Feel free to use, ask any questions, etc. Suggestions for obvious improvements welcome.
I use chezmoi.
It offers a nice middle-ground in terms of being feature rich but lightweight - you can do a lot more than you can easily with something like git stow.
Nix offers a lot of power for reproducible builds, and I find the language very enjoyable to read and use. However, I am of the opinion that both nix and home-manager as applied to dotfiles are overkill and personally found imposing a monolithic approach onto something where quick iteration is desirable to be quite frustrating. I frequently make rapid changes to configuration files, and having to wait for a minute or two each time for home-manager switch to evaluate is a workflow I simply did not enjoy.
The above detraction does not apply to NixOS as an operating system. So, why do I use a regular distribution and not NixOS? The long and the short of it is that I do not have a personal usecase for reproducible builds. I am not installing large systems on new hardware regularly, and most situations where I am likely to install a new system these days are systems where I will explicitly prioritize leanness and minimalism over a 900MB NixOS install.

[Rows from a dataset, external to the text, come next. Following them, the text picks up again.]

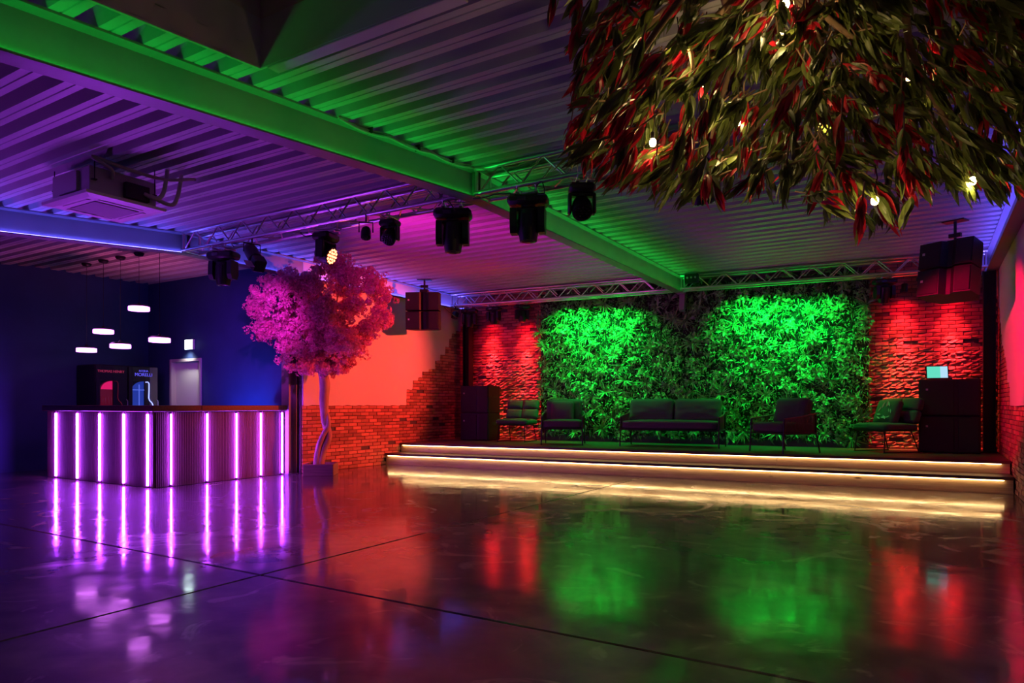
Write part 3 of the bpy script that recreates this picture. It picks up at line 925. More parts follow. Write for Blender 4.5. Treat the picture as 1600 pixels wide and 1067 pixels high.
def crown_ok(q):
    a = (q - CC).dot(RT); c = (q - CC).dot(FW); z = q.z - CC.z
    # lopsided heart: wide high shoulders, narrow foot
    w = 1.02 if z > -.1 else max(.25, 1.02 + (z + .1) * .98)
    if z > .42: w = max(0.1, 1.0 - (z - .42) * 1.05)
    top = .80 - .10 * math.cos(a * 5.0)
    if z > top or z < -.90: return False
    dd = .62 * math.sqrt(max(0, 1 - (a / (w + .05)) ** 2)) + .05
    if abs(a) > w or abs(c) > dd: return False
    if q.x < XS + .06 and q.y > YBAR - .08: return False
    if q.z > 3.40: return False
    return True
def blossom_mesh(seed):
    rn = random.Random(seed); v = []; f = []
    for k in range(17):
        d = Vector((rn.gauss(0, 1), rn.gauss(0, 1), rn.gauss(0, 1))).normalized()
        c = d * rn.uniform(.022, .050)
        a = d.orthogonal().normalized(); b = d.cross(a); th = rn.uniform(0, 6.28)
        a, b = a * math.cos(th) + b * math.sin(th), b * math.cos(th) - a * math.sin(th)
        s = rn.uniform(.022, .034); o = len(v)
        v += [c - a * s * .25, c + b * s * .8 + d * s * .5, c + a * s + d * s * .25, c - b * s * .8 + d * s * .5]
        f += [(o, o + 1, o + 2), (o, o + 2, o + 3)]
    return [tuple(x) for x in v], f
BLS = [blossom_mesh(k) for k in range(8)]
BME = []
for v, f in BLS:
    me = mesh_from('blossom_cluster', v, f, None, False); me.materials.append(MAT['blossom']); BME.append(me)
pts = []
lumps = []
while len(lumps) < 74:
    q = CC + RT * rnd.uniform(-1.1, 1.1) + FW * rnd.uniform(-.7, .7) + Vector((0, 0, rnd.uniform(-.95, .95)))
    if crown_ok(q) and all((q - o_[0]).length > .15 for o_ in lumps): lumps.append((q, rnd.uniform(.13, .24)))
fork = base + A * .0 + Vector((0, 0, 1.55))
for k in range(15):
    q = lumps[k * 4][0]
    mid = fork.lerp(q, .5) + Vector((rnd.uniform(-.06, .06), rnd.uniform(-.06, .06), .06))
    if mid.x < XS + .05 and mid.y > YBAR - .1: mid.x = XS + .06
    p, r = trunk_path([fork, mid, q], [.038, .022, .008]); m = MB(); m.tube(p, r, 7); m.build('branch', MAT['bark'], tree, smooth=180)
while len(pts) < 3000:
    c0, rr = rnd.choice(lumps)
    dv = Vector((rnd.gauss(0, 1), rnd.gauss(0, 1), rnd.gauss(0, 1))).normalized()
    q = c0 + dv * rr * rnd.uniform(.55, 1.0) * (1.5 if rnd.random() < .08 else 1)
    if q.x < XS + .06 and q.y > YBAR - .08: continue
    if q.z > 3.42 or abs(q.x - XS) < .14 and q.z > 3.12: continue
    pts.append(q)
pts.sort(key=lambda q: depth(q) - .25 * rnd.random())
rest = MB()
for i, q in enumerate(pts):
    k = rnd.randrange(8); e = Euler((rnd.uniform(0, 6), rnd.uniform(0, 6), rnd.uniform(0, 6))); s = rnd.uniform(.75, 1.25)
    if i < 298:
        obj('blossom_cluster', BME[k], None, tree, loc=wtree(q), rot=e, scale=(s, s, s))
    else:
        rest.add(BLS[k][0], BLS[k][1], T(*wtree(q)) @ e.to_matrix().to_4x4() @ Matrix.Scale(s, 4))
rest.build('blossom_mass', MAT['blossom'], tree, smooth=None, recalc=False, kind='stuff')

# ================================================================== AIR CONDITIONER
t = thing('air_conditioner', 'square ceiling cassette air conditioner hung under the roof deck', 'air conditioner', (-6.53, 3.45, 2.94))
m = MB(); m.box((0, 0, .155), (.64, .60, .235), ch=.006); m.build('casing', MAT['ac_steel'], t, smooth=None)
m = MB(); m.prism([(-.30, -.30), (.30, -.30), (.30, .30), (-.30, .30)], 0, .001)
pv = []
m = MB()
for s, z in ((.315, 0.0), (.385, .010), (.39, .035), (.31, .037)):
    pv += [(-s, -s * .93, z), (s, -s * .93, z), (s, s * .93, z), (-s, s * .93, z)]
f = [(0, 1, 2, 3), (12, 13, 14, 15)]
for i in range(3):
    for k in range(4):
        f.append((4 * i + k, 4 * i + (k + 1) % 4, 4 * i + 4 + (k + 1) % 4, 4 * i + 4 + k))
m.add(pv, f); pn = m.build('face_panel', MAT['ac_plastic'], t, smooth=None)
m = MB(); m.box((0, 0, -.004), (.42, .40, .008), ch=.002); m.build('intake_grille', MAT['ac_grille'], pn, smooth=None)
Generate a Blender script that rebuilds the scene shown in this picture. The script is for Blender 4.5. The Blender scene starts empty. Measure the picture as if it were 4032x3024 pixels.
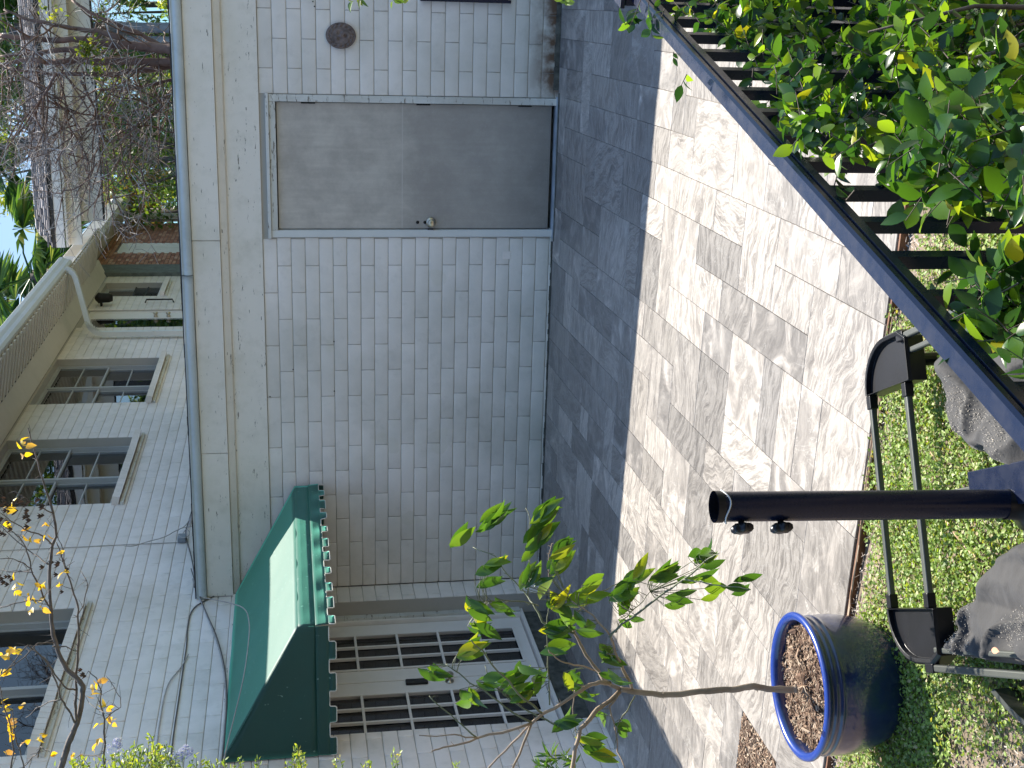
import bpy, bmesh, math, random
from mathutils import Vector, Matrix, noise
random.seed(7)
R = random.random
U = random.uniform
D = bpy.data
SC = bpy.context.scene
COL = SC.collection

# ------------------------------------------------------------------ camera
IX = Vector((0.028053061, -0.169641069, -0.985106559))   # picture right (the phone was held on its side: real down)
IY = Vector((-0.95787004, -0.286355481, 0.022034635))    # picture down (real left)
FW = Vector((-0.285828642, 0.94298592, -0.170527246))    # viewing direction
CAM = Vector((0, 0, 1.975))
FPX = 5031.03
cam = D.cameras.new('camera'); co = D.objects.new('camera', cam); COL.objects.link(co)
cam.sensor_width = 36; cam.lens = 36 * FPX / 4032; cam.clip_start = 0.05; cam.clip_end = 500
co.matrix_world = Matrix(((IX.x, -IY.x, -FW.x, CAM.x), (IX.y, -IY.y, -FW.y, CAM.y), (IX.z, -IY.z, -FW.z, CAM.z), (0, 0, 0, 1)))
SC.camera = co
SC.render.resolution_x = 1024; SC.render.resolution_y = 768

# ------------------------------------------------------------------ light
SUNDIR = Vector((-0.135, -0.77, -1.0)).normalized()
w = D.worlds.new('World'); SC.world = w; w.use_nodes = True
nt = w.node_tree; nt.nodes.clear()
sky = nt.nodes.new('ShaderNodeTexSky'); sky.sky_type = 'NISHITA'; sky.sun_disc = False
sky.sun_elevation = math.radians(52); sky.sun_rotation = math.radians(10); sky.air_density = 1.0; sky.dust_density = 0.0; sky.ozone_density = 0.4; sky.altitude = 1000
bg = nt.nodes.new('ShaderNodeBackground'); bg.inputs['Strength'].default_value = 0.14
wo = nt.nodes.new('ShaderNodeOutputWorld'); 
# clear deep-blue winter sky: the same gentle limit on whiteness and brightness over the whole dome
hs1 = nt.nodes.new('ShaderNodeSeparateColor'); hs1.mode = 'HSV'; hs2 = nt.nodes.new('ShaderNodeCombineColor'); hs2.mode = 'HSV'
mx1 = nt.nodes.new('ShaderNodeMath'); mx1.operation = 'MAXIMUM'; mx1.inputs[1].default_value = .56
mn1 = nt.nodes.new('ShaderNodeMath'); mn1.operation = 'MINIMUM'; mn1.inputs[1].default_value = 2.9
nt.links.new(sky.outputs[0], hs1.inputs[0]); nt.links.new(hs1.outputs[0], hs2.inputs[0]); nt.links.new(hs1.outputs[1], mx1.inputs[0]); nt.links.new(mx1.outputs[0], hs2.inputs[1])
nt.links.new(hs1.outputs[2], mn1.inputs[0]); nt.links.new(mn1.outputs[0], hs2.inputs[2]); nt.links.new(hs2.outputs[0], bg.inputs[0]); nt.links.new(bg.outputs[0], wo.inputs[0])
sl = D.lights.new('sun', 'SUN'); sl.energy = 3.85; sl.angle = math.radians(0.53); sl.color = (1, 0.93, 0.82)
so = D.objects.new('sun', sl); COL.objects.link(so); so.location = (2, 12, 14)
so.rotation_euler = SUNDIR.to_track_quat('-Z', 'Y').to_euler()
SC.view_settings.view_transform = 'Standard'; SC.view_settings.look = 'None'
SC.view_settings.exposure = 1.60; SC.view_settings.gamma = 1.0

# ------------------------------------------------------------------ geometry of the place
WX = -4.51      # plane of the house wall
GY = 9.398      # plane of the garage wall
def fz(x, y):   # the patio falls gently away from the house for drainage
    t = max(0.0, min(1.0, (9.4 - y) / 2.4))
    return -0.026 * max(0, min(x, 1.5) + 4.51) * t
def ray(px, py): return FW + IX * ((px - 2016) / FPX) + IY * ((py - 1512) / FPX)
def onY(px, py, y):
    d = ray(px, py); return CAM + d * ((y - CAM.y) / d.y)
def onX(px, py, x):
    d = ray(px, py); return CAM + d * ((x - CAM.x) / d.x)
def onZ(px, py, z):
    d = ray(px, py); return CAM + d * ((z - CAM.z) / d.z)

# ------------------------------------------------------------------ materials
def NT(name):
    m = D.materials.new(name); m.use_nodes = True
    t = m.node_tree; b = t.nodes['Principled BSDF']; return m, t, b
def nd(t, typ, **kw):
    n = t.nodes.new('ShaderNode' + typ)
    for k, v in kw.items():
        if k[0] == '_': setattr(n, k[1:], v)
        else:
            k = k.replace('__', ' ')
            n.inputs[k].default_value = v
    return n
def L(t, a, b): t.links.new(a, b)
def coords(t, kind='Object', scale=(1, 1, 1), rand=False):
    tc = nd(t, 'TexCoord'); mp = nd(t, 'Mapping'); mp.inputs['Scale'].default_value = scale
    L(t, tc.outputs[kind], mp.inputs[0])
    if rand:
        oi = nd(t, 'ObjectInfo'); mu = nd(t, 'VectorMath', _operation='SCALE'); mu.inputs[0].default_value = (37, 91, 53)
        L(t, oi.outputs['Random'], mu.inputs['Scale']); L(t, mu.outputs[0], mp.inputs['Location'])
    return mp.outputs[0]
def ramp(t, fac, stops):
    r = nd(t, 'ValToRGB'); L(t, fac, r.inputs[0]); cr = r.color_ramp
    while len(cr.elements) > 1: cr.elements.remove(cr.elements[-1])
    cr.elements[0].position = stops[0][0]; c = stops[0][1]; cr.elements[0].color = (*c, 1)
    for p, c in stops[1:]:
        e = cr.elements.new(p); e.color = (*c, 1)
    return r.outputs[0]
def mixc(t, fac, a, b, typ='MIX'):
    n = nd(t, 'MixRGB', _blend_type=typ)
    for v, i in ((fac, 0), (a, 1), (b, 2)):
        if hasattr(v, 'links'): L(t, v, n.inputs[i])
        else: n.inputs[i].default_value = (v if i == 0 else (*v, 1))
    return n.outputs[0]
def noi(t, vec, scale, detail=4, rough=.6, dist=0):
    n = nd(t, 'TexNoise', Scale=scale, Detail=detail, Roughness=rough, Distortion=dist); L(t, vec, n.inputs['Vector']); return n.outputs['Fac']
def bump(t, b, h, strength=.3, dist=.01):
    n = nd(t, 'Bump', Strength=strength, Distance=dist); L(t, h, n.inputs['Height']); L(t, n.outputs[0], b.inputs['Normal'])
def simple(name, col, rough=.6, var=.15, scale=8, bmp=.15, metal=0, rand=True, coat=0, spec=.5, bd=.004):
    m, t, b = NT(name); v = coords(t, rand=rand); f = noi(t, v, scale, 6)
    lo = tuple(c * (1 - var) for c in col); hi = tuple(min(1, c * (1 + var)) for c in col)
    L(t, ramp(t, f, [(.3, lo), (.7, hi)]), b.inputs['Base Color'])
    b.inputs['Roughness'].default_value = rough; b.inputs['Metallic'].default_value = metal
    b.inputs['Coat Weight'].default_value = coat; b.inputs['Specular IOR Level'].default_value = spec
    if bmp: bump(t, b, noi(t, v, scale * 9, 4), bmp, bd)
    return m
def paint(name, col, stain=(.42, .40, .33), amt=.5, peel=None, peelcol=(.22, .19, .15), rough=.55, sc=1.0):
    """white masonry or wood paint: faint per-piece tone, soft dirt clouds, optional flaking"""
    m, t, b = NT(name); tc = nd(t, 'TexCoord'); geo = nd(t, 'NewGeometry')
    P = geo.outputs['Position']; oi = nd(t, 'ObjectInfo')
    n1 = noi(t, P, 1.1 * sc, 6, .62); n2 = noi(t, P, 9 * sc, 5, .65); n3 = noi(t, P, 60, 3)
    c = mixc(t, ramp(t, oi.outputs['Random'], [(0, (0, 0, 0)), (1, (1, 1, 1))]), tuple(x * .93 for x in col), col)
    d = ramp(t, n1, [(.45, (0, 0, 0)), (.8, (amt, amt, amt))]); c = mixc(t, d, c, stain)
    d2 = ramp(t, n2, [(.5, (0, 0, 0)), (.85, (amt * .5,) * 3)]); c = mixc(t, d2, c, tuple(x * .7 for x in stain))
    if peel:
        mp = nd(t, 'Mapping'); mp.inputs['Scale'].default_value = (4, 4, 22); L(t, P, mp.inputs[0])
        k = noi(t, mp.outputs[0], 2.2, 6, .7); msk = ramp(t, k, [(peel, (0, 0, 0)), (peel + .012, (1, 1, 1))])
        c = mixc(t, msk, c, peelcol)
    L(t, c, b.inputs['Base Color']); b.inputs['Roughness'].default_value = rough
    bump(t, b, mixc(t, .5, n3, n2), .35, .004); return m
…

I personally feel that it is somewhat of a shame that I don't have any immediate use-cases for it, as I find working with the language to be very enjoyable. I will possibly use the nix package manager on arch in addition to pacman for managing short-lived and ephemeral environments where having something like stack or cargo polluting my home directory is undesirable. I am not a developer, however, and the main language I use (simply because a lot of useful tools are written in it) is python (despite not loving the language), and I find that uv is mostly adequate and unintrusive for ephemeral environments. (I am very grateful I no longer have to touch pip or pipx.)